• Problem to solve:
Everything from the line containing "Write a Blender" through the line containing "COL = S.collection" must be quoted exactly; everything else is left out.

• Working data:

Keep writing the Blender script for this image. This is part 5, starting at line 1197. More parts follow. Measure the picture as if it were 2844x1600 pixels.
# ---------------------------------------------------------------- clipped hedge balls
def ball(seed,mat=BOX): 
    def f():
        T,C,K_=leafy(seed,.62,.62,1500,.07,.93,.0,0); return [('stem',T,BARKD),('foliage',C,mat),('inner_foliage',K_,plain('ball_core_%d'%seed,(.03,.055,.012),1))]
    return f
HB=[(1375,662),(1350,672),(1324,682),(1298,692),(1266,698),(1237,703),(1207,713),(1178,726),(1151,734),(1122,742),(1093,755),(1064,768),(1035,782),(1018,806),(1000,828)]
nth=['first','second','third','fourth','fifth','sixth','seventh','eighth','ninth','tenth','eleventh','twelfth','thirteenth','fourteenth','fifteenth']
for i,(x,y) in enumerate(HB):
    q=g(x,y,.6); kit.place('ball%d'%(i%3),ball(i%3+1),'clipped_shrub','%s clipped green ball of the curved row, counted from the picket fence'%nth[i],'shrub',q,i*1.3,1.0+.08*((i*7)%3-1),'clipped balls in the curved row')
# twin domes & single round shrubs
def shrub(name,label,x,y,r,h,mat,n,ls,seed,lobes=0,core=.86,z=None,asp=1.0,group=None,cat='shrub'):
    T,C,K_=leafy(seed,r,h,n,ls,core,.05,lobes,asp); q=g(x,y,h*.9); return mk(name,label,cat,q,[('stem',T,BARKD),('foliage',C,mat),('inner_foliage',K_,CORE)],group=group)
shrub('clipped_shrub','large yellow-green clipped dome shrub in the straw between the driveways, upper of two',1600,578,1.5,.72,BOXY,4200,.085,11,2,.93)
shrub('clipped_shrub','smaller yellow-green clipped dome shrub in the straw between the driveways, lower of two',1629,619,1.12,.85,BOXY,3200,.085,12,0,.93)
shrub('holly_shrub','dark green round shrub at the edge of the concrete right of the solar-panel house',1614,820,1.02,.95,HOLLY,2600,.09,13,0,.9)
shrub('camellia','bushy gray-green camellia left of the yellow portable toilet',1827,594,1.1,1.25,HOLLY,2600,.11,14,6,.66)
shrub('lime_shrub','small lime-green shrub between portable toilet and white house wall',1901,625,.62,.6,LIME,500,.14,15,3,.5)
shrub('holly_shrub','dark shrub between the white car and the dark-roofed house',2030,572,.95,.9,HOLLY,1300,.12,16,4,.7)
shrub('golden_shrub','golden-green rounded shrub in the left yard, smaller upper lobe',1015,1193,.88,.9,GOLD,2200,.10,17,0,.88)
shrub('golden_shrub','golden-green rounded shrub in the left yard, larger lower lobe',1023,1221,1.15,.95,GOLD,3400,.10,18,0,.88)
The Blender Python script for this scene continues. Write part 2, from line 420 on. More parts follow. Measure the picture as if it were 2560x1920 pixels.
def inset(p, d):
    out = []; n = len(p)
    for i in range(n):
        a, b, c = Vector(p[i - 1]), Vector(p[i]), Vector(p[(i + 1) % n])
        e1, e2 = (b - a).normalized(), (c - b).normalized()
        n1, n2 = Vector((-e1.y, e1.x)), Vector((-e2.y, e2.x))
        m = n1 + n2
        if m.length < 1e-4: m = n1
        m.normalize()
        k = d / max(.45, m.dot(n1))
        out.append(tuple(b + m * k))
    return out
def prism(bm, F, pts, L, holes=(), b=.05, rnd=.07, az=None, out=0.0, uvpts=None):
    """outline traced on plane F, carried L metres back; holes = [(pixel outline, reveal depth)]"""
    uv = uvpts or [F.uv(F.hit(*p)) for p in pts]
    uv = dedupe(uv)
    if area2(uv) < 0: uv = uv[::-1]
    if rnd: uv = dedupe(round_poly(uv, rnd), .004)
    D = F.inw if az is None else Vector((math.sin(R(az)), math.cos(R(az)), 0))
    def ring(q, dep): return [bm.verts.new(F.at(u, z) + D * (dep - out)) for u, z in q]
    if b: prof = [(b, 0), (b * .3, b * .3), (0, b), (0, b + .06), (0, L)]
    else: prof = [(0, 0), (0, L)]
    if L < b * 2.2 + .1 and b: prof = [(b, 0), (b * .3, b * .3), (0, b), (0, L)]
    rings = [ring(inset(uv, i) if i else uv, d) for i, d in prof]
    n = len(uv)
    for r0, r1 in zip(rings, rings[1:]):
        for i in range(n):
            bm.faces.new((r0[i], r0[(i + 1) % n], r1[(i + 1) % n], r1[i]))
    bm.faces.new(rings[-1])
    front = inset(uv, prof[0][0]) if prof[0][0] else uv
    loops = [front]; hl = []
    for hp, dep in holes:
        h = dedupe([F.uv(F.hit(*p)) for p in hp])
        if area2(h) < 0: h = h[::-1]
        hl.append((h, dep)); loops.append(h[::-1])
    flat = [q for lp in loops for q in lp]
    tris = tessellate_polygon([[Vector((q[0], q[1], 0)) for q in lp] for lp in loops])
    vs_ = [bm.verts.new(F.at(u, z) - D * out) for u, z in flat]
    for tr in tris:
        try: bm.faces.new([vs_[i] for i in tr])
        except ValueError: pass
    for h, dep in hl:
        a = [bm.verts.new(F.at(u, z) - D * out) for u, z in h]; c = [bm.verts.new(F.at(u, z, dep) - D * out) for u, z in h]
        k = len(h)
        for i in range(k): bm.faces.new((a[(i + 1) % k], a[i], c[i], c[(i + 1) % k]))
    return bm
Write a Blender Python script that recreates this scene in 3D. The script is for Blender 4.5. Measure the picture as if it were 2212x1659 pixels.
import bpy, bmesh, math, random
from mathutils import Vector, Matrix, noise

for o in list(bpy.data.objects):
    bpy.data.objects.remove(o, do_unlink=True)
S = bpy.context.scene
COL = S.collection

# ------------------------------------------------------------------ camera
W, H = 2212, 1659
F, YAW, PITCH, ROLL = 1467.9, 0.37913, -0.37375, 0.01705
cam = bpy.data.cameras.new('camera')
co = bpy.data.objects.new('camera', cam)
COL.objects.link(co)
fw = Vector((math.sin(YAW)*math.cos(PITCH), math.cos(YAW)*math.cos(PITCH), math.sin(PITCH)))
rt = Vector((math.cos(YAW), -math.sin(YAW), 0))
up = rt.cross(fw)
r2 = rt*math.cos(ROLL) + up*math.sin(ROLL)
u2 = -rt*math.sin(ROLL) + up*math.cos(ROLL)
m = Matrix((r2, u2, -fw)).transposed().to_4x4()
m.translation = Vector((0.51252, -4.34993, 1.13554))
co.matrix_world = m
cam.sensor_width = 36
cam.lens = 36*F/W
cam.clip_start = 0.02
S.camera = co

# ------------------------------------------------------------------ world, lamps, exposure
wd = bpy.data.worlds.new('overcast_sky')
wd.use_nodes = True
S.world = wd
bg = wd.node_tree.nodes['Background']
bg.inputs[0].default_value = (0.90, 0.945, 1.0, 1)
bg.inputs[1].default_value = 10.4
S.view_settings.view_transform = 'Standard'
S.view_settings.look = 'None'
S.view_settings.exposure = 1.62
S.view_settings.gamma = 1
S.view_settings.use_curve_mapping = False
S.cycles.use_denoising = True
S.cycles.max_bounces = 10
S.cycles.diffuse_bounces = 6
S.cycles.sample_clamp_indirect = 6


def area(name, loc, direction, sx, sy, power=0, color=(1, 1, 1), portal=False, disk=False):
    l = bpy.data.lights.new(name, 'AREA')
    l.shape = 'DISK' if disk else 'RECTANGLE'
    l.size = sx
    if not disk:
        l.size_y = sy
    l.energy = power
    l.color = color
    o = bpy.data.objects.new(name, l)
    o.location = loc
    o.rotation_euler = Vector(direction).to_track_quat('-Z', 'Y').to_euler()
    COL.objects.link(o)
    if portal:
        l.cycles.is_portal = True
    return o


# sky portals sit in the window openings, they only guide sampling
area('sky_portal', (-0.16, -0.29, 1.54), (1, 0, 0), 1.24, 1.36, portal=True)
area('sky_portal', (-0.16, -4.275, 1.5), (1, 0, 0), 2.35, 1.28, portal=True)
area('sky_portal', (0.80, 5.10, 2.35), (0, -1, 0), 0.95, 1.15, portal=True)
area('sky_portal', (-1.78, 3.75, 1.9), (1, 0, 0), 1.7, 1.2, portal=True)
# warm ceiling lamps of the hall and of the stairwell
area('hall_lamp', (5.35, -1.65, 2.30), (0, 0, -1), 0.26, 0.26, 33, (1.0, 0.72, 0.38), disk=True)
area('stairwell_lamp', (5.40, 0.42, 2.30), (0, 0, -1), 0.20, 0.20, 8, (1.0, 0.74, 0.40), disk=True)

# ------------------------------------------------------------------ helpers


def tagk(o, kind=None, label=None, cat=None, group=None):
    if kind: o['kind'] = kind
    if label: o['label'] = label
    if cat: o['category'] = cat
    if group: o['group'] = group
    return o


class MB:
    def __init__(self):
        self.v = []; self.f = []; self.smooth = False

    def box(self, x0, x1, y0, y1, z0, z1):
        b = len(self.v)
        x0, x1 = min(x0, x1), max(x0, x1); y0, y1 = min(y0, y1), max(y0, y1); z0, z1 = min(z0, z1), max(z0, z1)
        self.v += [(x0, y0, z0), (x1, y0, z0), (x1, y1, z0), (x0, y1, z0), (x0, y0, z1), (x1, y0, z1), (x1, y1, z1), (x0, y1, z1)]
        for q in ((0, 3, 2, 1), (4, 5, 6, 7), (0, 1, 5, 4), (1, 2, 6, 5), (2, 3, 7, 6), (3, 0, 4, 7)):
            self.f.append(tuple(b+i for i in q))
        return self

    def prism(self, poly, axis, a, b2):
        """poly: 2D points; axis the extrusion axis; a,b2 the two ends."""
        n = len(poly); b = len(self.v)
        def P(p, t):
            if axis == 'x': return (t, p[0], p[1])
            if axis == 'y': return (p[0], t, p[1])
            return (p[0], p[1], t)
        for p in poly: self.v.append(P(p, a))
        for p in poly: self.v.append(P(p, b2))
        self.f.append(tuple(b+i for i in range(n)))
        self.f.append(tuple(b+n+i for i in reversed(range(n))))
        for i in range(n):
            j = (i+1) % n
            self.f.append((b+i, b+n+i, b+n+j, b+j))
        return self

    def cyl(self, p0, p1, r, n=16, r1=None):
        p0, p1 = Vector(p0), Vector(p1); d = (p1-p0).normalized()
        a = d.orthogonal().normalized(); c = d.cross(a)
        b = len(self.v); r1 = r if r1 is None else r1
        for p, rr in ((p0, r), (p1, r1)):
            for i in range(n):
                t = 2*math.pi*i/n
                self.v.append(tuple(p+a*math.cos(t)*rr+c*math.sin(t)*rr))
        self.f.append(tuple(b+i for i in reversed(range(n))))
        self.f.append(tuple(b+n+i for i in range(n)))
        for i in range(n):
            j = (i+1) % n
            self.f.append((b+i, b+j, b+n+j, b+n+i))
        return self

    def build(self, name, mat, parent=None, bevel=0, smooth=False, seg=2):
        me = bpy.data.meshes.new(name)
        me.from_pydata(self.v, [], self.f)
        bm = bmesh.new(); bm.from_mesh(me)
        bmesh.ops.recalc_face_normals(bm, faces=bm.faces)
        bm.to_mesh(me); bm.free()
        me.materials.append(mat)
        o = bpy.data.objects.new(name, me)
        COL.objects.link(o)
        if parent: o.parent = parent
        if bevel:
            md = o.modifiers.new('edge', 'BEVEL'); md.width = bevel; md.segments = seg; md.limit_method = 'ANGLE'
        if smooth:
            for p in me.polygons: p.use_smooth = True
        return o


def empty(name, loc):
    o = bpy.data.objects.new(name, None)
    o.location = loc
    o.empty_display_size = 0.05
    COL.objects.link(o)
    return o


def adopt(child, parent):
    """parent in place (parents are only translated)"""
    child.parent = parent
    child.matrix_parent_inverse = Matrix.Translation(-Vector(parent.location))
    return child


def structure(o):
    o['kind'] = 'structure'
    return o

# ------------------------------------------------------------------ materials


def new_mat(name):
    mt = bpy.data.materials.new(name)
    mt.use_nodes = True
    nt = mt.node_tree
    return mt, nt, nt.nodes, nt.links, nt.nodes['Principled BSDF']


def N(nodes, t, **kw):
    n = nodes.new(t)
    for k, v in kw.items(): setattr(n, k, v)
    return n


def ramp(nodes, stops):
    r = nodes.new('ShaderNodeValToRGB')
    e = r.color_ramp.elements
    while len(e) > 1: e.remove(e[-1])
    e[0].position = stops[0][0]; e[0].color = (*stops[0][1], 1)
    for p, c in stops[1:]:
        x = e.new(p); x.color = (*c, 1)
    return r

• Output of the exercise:
Write a Blender Python script that recreates this scene in 3D. The script is for Blender 4.5. Measure the picture as if it were 2212x1659 pixels.
import bpy, bmesh, math, random
from mathutils import Vector, Matrix, noise

for o in list(bpy.data.objects):
    bpy.data.objects.remove(o, do_unlink=True)
S = bpy.context.scene
COL = S.collection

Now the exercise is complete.